Berjalannya sebuah hubungan memang tak selalu mulus. Tidak jarang seseorang dihadapkan dengan hubungan yang tidak jelas status dan tujuannya. Niat hati ingin mendapatkan pasangan sejati, kadang orang yang dicintai justru menggantungkan hubungan. Tidak bisa dipungkiri kalau kaum pria memang memiliki banyak kelebihan, bisa memilih karena banyak pilihan. Bunga yang ada digenggaman seorang pria biasanya tidak hanya sekuntum, tapi seikat. Sering memberi harapan, eh nggak tahunya tiba-tiba malah pergi dengan yang lain tanpa pesan ataupun alasan. Wanita cenderung lebih tersiksa dalam pacaran dan sering terjebak dengan perasaannya sendiri … gue banget nih … hiks. 

Kemungkinan terburuk yang saya ceritakan adalah salah satu kasus disekitar saya yang pernah terjadi akibat perjodohan, tapi tidak semua perjodohan akan berakhir buruk, sepupu-sepupu saya juga baik-baik aja sampai sekarang. Banyak juga pasangan dari perjodohan yang hidup bahagia selamanya … Live happily ever after. Jadi tidak perlu mengalami menghabiskan waktu untuk pacaran lama, tapi tidak kunjung dinikahin alias di PHP-in aja … nyesek nih, sedih … 

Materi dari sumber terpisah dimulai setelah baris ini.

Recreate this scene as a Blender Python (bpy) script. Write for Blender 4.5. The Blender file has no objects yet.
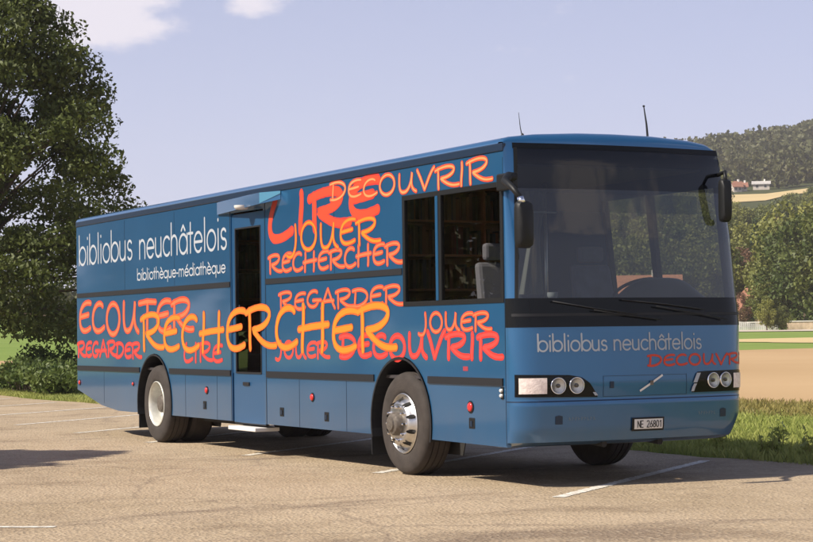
import bpy, math, random
import numpy as np
from mathutils import Vector, Matrix
from mathutils.geometry import tessellate_polygon

# ------------------------------------------------------------------ camera, sky, sun
S = bpy.context.scene
COL = S.collection
CAM = np.array([14.1071, -8.4158, 1.376])
YAW, PITCH, ROLL, FPX = 2.6622, 0.0323, -0.0132, 1899.9

def cam_axes():
    f = np.array([math.cos(PITCH)*math.cos(YAW), math.cos(PITCH)*math.sin(YAW), math.sin(PITCH)])
    r = np.array([math.sin(YAW), -math.cos(YAW), 0.0]); u = np.cross(r, f)
    return (r*math.cos(ROLL)+u*math.sin(ROLL), -r*math.sin(ROLL)+u*math.cos(ROLL), f)
R_, U_, F_ = cam_axes()
cd = bpy.data.cameras.new('camera'); cam = bpy.data.objects.new('camera', cd); COL.objects.link(cam)
cd.sensor_width = 36; cd.lens = FPX/813*36; cd.clip_start = 0.1; cd.clip_end = 6000
m = Matrix(((R_[0], U_[0], -F_[0], CAM[0]), (R_[1], U_[1], -F_[1], CAM[1]), (R_[2], U_[2], -F_[2], CAM[2]), (0, 0, 0, 1)))
cam.matrix_world = m
S.camera = cam
S.render.resolution_x = 1024; S.render.resolution_y = 683
S.view_settings.view_transform = 'Standard'; S.view_settings.look = 'None'
S.view_settings.exposure = 0.5; S.view_settings.gamma = 1
S.view_settings.use_curve_mapping = False

SUN_EL = math.radians(43); SUN_AZ = math.radians(-92)      # direction towards the sun, math angle from +X
W = bpy.data.worlds.new('World'); S.world = W; W.use_nodes = True
nt = W.node_tree; nt.nodes.clear(); N = nt.nodes.new; K = nt.links.new
sky = N('ShaderNodeTexSky'); sky.sky_type = 'NISHITA'; sky.sun_disc = False
sky.sun_elevation = SUN_EL; sky.sun_rotation = math.pi/2 - SUN_AZ
sky.altitude = 600; sky.air_density = 0.9; sky.dust_density = 1.1; sky.ozone_density = 2.2
tc = N('ShaderNodeTexCoord')
def vdir(az, el):
    a, e = math.radians(az), math.radians(el)
    return (math.cos(e)*math.cos(a), math.cos(e)*math.sin(a), math.sin(e))
noise = N('ShaderNodeTexNoise'); noise.inputs['Scale'].default_value = 26; noise.inputs['Detail'].default_value = 7
noise.inputs['Roughness'].default_value = .55
mapn = N('ShaderNodeMapping'); mapn.inputs['Scale'].default_value = (1, 1, 2.2)
K(tc.outputs['Generated'], mapn.inputs['Vector']); K(mapn.outputs[0], noise.inputs['Vector'])
def mth(op, a, b=None, clamp=False):
    n = N('ShaderNodeMath'); n.operation = op; n.use_clamp = clamp
    for i, v in enumerate((a, b)):
        if v is None: continue
        if isinstance(v, (int, float)): n.inputs[i].default_value = v
        else: K(v, n.inputs[i])
    return n.outputs[0]
acc = None   # clouds stand at a few places of the sky, ragged by noise
for az, el, rad, amp in ((162.0, 9.6, 1.9, 1.15), (163.6, 10.4, 1.8, 1.0), (157.1, 10.1, 0.8, .75), (150, 8.4, 2.0, .08), (27, 16, 5.0, 1.0),
                         (38, 13, 3.5, .8), (60, 30, 12, .8), (110, 35, 11, .7), (200, 22, 9, .9), (-40, 40, 14, .7), (8, 11, 4, .7), (240, 45, 12, .7)):
    d = N('ShaderNodeVectorMath'); d.operation = 'SUBTRACT'; K(tc.outputs['Generated'], d.inputs[0]); d.inputs[1].default_value = vdir(az, el)
    sc = N('ShaderNodeVectorMath'); sc.operation = 'MULTIPLY'; K(d.outputs[0], sc.inputs[0]); sc.inputs[1].default_value = (1, 1, 2.0)
    ln = N('ShaderNodeVectorMath'); ln.operation = 'LENGTH'; K(sc.outputs[0], ln.inputs[0])
    v = mth('MULTIPLY', mth('SUBTRACT', 1.0, mth('DIVIDE', ln.outputs['Value'], 2*math.sin(math.radians(rad))), True), amp)
    acc = v if acc is None else mth('MAXIMUM', acc, v)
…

Jujur, sebagai seorang anak kita tak selamanya benar. Bila kita punya pilihan atau pendapat lain, bukan berarti kita tidak sayang atau tidak menghormati orang tua atau kerabat lain yang lebih tua. Kalau salah diingatkan, kalau benar ya dibenarkan, jangan disalah-salahin melulu. Terlepas dari baik-buruknya perjodohan, kembali lagi kalau jodoh, rejeki, umur itu di tangan Tuhan. 

Biarlah kita menjalani pengalaman hidup agar bisa mendewasakan diri. Mengambil hikmah dari pelajaran yang didapat. Seiring berjalannya waktu, setiap manusia akan menjadi tua dan dewasa, menjalani lika-liku kehidupan dari kegagalan, keberhasilan, patah hati, jatuh cinta dan sebagainya. Justru hal-hal seperti itulah yang membuat hidup kita lebih berwarna. 

Apapun yang memang sudah takdirnya, yang akan terjadi pasti akan terjadi. Yang bisa dilakukan hanyalah ikhlas dan menerima, enjoy ajjahh gitu. Itulah yang terbaik. Semoga informasi ini berguna, bagi Anda yang sedang menjalin hubungan ataupun akan dijodohkan dan menjadi self reminder untuk saya sendiri. Mau dibawa kemana hubungan kita … Ku tak akan terus jalani … tanpa ada ikatan pasti … antara kau dan aku … LoL. 

Semoga ALLAH, SWT selalu melimpahkan rahmat-Nya pada kita semua … Aamiin.